Magic Block - Delegation Program - Magic Block

1. Introduction

Magic Block engaged Halborn to conduct a security assessment on their Delegation Solana program beginning on March 10th, 2025, and ending on March 28th, 2025. The security assessment was scoped to the Solana program provided in magicblock-labs/delegation-program GitHub repository. Commit hashes and further details can be found in the Scope section of this report.

This Delegation Program lets Solana smart contracts hand off their PDAs to an off-chain “ephemeral rollup” for fast updates. While delegated, the program enforces ownership locks and tracks changes, then finalizes them on-chain so the mainnet state stays consistent.

It supports creating ephemeral balances (temporary escrow accounts), delegating/undelegating program accounts, committing off-chain data, and finalizing rollup results. Fees are handled through two vaults—one for protocol fees and one for each validator’s fees—both governed by an admin or the program upgrade authority.

This design gives high-throughput advantages without compromising on Solana’s security model, enabling dApps to scale off-chain while retaining the trust guarantees and atomic settlement of L1.

2. Assessment Summary

Halborn was provided 15 days for the engagement and assigned one full-time security engineer to review the security of the Solana Program in scope. The engineer is a blockchain and smart contract security expert with advanced smart contract hacking skills, and deep knowledge of multiple blockchain protocols.

The purpose of the assessment is to:

• Identify potential security issues within the Delegation Solana Program.

• Ensure that the program's functionality operates as intended.

  
  

In summary, Halborn identified some improvements to reduce the likelihood and impact of risks, which were addressed or acknowledged by the Magic Block team: 

• Consider using a multi-signature wallet or multi-step upgradeable authority approach for enhanced resilience. Additionally, store the admin key in a config account that can be updated, rather than hard-coding a Pubkey as a protocol constant.

• Implement robust verification logic in verify.rs (e.g., cryptographic proof checks, signature validations, or protocol invariants). Additionally, remove the TODO placeholder once real checks are in place. Ensure the function fails if the new state data is malformed or violates any business-critical constraints.

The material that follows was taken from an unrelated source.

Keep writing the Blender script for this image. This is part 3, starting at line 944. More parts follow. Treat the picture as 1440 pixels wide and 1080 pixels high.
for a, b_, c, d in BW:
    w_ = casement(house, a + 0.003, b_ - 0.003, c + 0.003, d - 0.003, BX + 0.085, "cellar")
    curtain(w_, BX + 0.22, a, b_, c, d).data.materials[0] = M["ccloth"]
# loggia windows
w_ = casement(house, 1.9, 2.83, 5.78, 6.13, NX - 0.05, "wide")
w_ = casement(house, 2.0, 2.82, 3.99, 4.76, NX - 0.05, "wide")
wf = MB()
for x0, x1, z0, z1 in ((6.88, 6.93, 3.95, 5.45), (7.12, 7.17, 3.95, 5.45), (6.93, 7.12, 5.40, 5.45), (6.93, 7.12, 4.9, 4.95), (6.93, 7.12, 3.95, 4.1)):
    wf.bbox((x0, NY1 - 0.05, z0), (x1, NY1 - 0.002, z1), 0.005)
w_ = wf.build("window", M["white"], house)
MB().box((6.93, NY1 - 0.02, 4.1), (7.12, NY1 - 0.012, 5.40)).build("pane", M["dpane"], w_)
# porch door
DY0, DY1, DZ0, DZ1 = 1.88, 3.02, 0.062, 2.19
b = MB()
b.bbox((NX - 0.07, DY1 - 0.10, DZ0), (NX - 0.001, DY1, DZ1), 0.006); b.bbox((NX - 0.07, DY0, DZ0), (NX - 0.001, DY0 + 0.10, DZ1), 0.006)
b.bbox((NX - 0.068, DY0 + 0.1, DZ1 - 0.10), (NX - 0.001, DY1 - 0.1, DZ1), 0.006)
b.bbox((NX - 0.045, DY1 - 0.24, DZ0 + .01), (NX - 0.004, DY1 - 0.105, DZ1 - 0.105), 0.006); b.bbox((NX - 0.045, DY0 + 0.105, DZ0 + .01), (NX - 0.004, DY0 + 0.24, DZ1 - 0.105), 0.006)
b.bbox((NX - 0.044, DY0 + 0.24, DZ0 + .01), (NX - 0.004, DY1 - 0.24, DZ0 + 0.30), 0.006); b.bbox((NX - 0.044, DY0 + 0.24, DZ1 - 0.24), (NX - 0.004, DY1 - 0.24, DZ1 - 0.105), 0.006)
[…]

• Add an authorization check so only a recognized admin or multi-signature wallet can create the protocol fees vault.

3. Test Approach and Methodology

Halborn performed a combination of a manual review of the source code and automated security testing to balance efficiency, timeliness, practicality, and accuracy in regard to the scope of the program assessment. While manual testing is recommended to uncover flaws in business logic, processes, and implementation; automated testing techniques help enhance coverage of programs and can quickly identify items that do not follow security best practices.

The following phases and associated tools were used throughout the term of the assessment:

• Research into the architecture, purpose, and use of the platform.

• Manual program source code review to identify business logic issues.

• Mapping out possible attack vectors.

• Thorough assessment of safety and usage of critical Rust variables and functions in scope that could lead to arithmetic vulnerabilities.

• Scanning dependencies for known vulnerabilities (cargo audit).

• Local runtime testing (solana-test-framework).